BRUXELLES – L'amministratore delegato di Fiat, Sergio Marchionne, ha salutato ieri a Milano il nuovo «realismo» e la nuova «visione strategica» delle autorità comunitarie sulla gravità della crisi nel mercato automobilistico. La partita che la Commissione europea sta conducendo in questo delicatissimo settore dell'economia è però lunga e ardua; riflette peraltro un dibattito di più lunga lena sulle politiche liberali che hanno caratterizzato gli ultimi decenni in Europa.
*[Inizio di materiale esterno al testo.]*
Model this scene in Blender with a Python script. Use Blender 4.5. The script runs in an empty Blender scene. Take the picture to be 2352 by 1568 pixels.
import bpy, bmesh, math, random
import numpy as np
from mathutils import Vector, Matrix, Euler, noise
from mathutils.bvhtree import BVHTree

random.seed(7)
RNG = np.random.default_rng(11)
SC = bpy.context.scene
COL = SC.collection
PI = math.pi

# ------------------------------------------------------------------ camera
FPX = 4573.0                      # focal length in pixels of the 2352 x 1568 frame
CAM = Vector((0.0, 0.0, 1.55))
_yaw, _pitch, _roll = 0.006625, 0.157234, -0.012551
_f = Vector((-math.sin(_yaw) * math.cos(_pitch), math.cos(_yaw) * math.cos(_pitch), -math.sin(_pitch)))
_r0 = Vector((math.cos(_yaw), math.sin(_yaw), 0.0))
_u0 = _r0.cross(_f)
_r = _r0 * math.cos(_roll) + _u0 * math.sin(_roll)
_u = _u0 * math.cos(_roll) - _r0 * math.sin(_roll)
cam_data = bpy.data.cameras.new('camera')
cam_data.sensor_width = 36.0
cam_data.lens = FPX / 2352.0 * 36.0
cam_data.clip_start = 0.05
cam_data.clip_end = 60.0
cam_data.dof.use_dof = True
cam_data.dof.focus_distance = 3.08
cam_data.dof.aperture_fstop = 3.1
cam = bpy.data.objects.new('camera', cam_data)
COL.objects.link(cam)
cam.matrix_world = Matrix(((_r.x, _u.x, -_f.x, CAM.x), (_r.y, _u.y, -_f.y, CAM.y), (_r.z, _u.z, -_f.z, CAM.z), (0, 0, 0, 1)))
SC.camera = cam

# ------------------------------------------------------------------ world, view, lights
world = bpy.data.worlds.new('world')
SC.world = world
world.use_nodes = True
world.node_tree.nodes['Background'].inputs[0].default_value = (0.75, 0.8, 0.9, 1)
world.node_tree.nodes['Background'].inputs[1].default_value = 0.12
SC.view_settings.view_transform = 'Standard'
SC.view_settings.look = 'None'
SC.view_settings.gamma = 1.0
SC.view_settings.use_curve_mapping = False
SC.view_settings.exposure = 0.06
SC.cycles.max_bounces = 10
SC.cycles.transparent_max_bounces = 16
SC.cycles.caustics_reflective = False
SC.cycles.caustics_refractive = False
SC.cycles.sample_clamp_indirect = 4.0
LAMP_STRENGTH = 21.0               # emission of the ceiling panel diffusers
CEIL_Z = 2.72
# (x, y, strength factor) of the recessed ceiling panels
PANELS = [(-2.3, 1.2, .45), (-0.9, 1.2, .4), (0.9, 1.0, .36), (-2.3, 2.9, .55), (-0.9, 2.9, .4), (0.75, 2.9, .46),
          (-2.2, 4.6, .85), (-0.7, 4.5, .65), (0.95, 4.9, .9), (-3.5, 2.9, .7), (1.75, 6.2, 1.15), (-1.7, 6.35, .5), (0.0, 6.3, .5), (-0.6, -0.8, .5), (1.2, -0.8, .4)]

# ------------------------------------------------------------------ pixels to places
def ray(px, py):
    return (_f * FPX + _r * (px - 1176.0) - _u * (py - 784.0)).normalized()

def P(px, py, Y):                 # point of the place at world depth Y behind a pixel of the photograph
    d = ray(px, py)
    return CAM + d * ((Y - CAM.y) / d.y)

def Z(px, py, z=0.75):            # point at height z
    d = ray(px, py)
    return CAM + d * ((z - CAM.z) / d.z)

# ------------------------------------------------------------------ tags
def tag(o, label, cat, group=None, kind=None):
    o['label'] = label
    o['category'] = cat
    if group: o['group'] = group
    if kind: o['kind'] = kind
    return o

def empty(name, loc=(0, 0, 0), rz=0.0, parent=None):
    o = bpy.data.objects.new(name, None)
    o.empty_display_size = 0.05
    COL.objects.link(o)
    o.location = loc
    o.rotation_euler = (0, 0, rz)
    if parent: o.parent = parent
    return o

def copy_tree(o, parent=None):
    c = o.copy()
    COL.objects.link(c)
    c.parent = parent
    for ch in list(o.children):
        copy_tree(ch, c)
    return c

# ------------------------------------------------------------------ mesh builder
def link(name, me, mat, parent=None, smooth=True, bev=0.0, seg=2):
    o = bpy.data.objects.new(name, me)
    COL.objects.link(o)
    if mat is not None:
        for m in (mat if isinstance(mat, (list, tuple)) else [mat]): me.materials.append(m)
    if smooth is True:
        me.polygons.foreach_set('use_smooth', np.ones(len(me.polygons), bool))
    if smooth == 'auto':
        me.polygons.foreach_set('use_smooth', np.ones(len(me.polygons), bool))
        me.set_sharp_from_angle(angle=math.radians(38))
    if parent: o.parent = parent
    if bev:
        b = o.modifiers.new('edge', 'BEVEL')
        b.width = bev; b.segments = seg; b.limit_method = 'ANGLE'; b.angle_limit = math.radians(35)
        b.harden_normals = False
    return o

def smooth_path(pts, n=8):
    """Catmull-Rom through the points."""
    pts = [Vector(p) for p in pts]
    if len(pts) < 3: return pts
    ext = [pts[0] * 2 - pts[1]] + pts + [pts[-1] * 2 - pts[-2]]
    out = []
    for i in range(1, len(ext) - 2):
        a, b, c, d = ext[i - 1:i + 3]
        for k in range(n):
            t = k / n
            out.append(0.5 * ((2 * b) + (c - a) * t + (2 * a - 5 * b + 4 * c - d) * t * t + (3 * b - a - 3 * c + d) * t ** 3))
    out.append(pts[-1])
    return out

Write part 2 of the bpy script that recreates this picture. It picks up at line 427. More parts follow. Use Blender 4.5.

Dinanzi alle enormi difficoltà delle imprese automobilistiche
europee, a fine 2012, il commissario all'Industria, Antonio Tajani, ha
organizzato diversi incontri: con le aziende produttrici, con i
sindacati e anche con i governi nazionali. Il tentativo è di trovare una
risposta europea alla crisi di un settore che dà lavoro a 12 milioni di
persone. Proprio questa settimana Renault ha annunciato di dover
tagliare entro il 2016 in Francia 7.500 posti di lavoro su un totale di
44mila.
Il problema dell'auto europea è segnato da una evidente
sovraccapacità dell'industria. Numerosi costruttori vorrebbero in questa
circostanza una riduzione concertata degli stabilimenti produttivi e
della forza lavoro. Molti osservatori ricordano la ristrutturazione
sotto l'egida europea condotta negli anni 70 e 80 nel settore della
siderurgia. Il contesto giuridico, politico ed economico è però diverso,
non fosse altro perché all'epoca le aziende siderurgiche erano
tendenzialmente in mani pubbliche.
Ai tempi, l'interventismo dello
Stato nell'economia era un elemento di politica economica. Da allora, le
cose sono cambiate, in un contesto nel quale la nascita del mercato
unico nel '92 è stato accompagnata da politiche più liberali. Oggi, è
difficile per la Commissione intervenire in questo campo, come ha
ammesso più volte lo stesso Tajani: «Non spetta a noi dire: dovete o non
dovete chiudere – ha ripetuto spesso Tajani –. Noi possiamo solo
accompagnare le ristrutturazioni».
La Commissione è pronta però a
istituire gruppi di lavoro tutte le volte che vi sono piani di
ristrutturazione. Il compito di questi organismi ad hoc è di aiutare i
lavoratori facendo una ricognizione dei diversi fondi disponibili
(europei, nazionali, regionali) e spingendo a una collaborazione tra
istituzioni comunitarie, rappresentanti industriali, parti sociali e
stati membri. Parallelamente, in novembre, la Commissione ha presentato
un piano d'azione per il settore automobilistico intitolato Cars 2020.
Il
pacchetto di più lungo periodo prevede tra le altre cose misure per
promuovere gli investimenti nelle tecnologie avanzate e
nell'innovazione, per migliorare le condizioni di mercato, per
facilitare gli investimenti nella formazione. Più in generale, c'è la
consapevolezza in molti esponenti della Commissione della necessità di
rivedere la propria strategia dinanzi alla drammatica crisi economica,
adattando le politiche liberali degli ultimi decenni in un contesto di
crescente protezionismo. Nelle trattative commerciali, l'esecutivo
comunitario vuole assicurarsi che gli accordi di libero scambio si
accompagnino a una abolizione di ostacoli non-tariffari. In campo
ambientale, la Commissione sta anche discutendo dell'adozione di una
politica che sia ecologica ma anche realistica rispetto alle concrete
possibilità dell'industria, anche nel confronto internazionale. Nel
settore regolamentare, l'esecutivo comunitario vuole modernizzare le
norme sugli aiuti di stato.
La partita dell'auto è per certi versi
solo un tassello (pur importante) di una riflessione più ampia sul modo
in cui l'Europa vuole affrontare i mercati globali. Il confronto nella
Commissione è tra coloro che credono nel libero mercato e ricordano come
nonostante tutto l'auto europea registri un attivo commerciale di 90
miliardi di euro (nel 2011) e coloro che invece temono le ricadute
sociali della crisi. Proprio oggi i commissari saranno riuniti in
seminario per discutere del ruolo dell'industria nell'economia europea. B.R.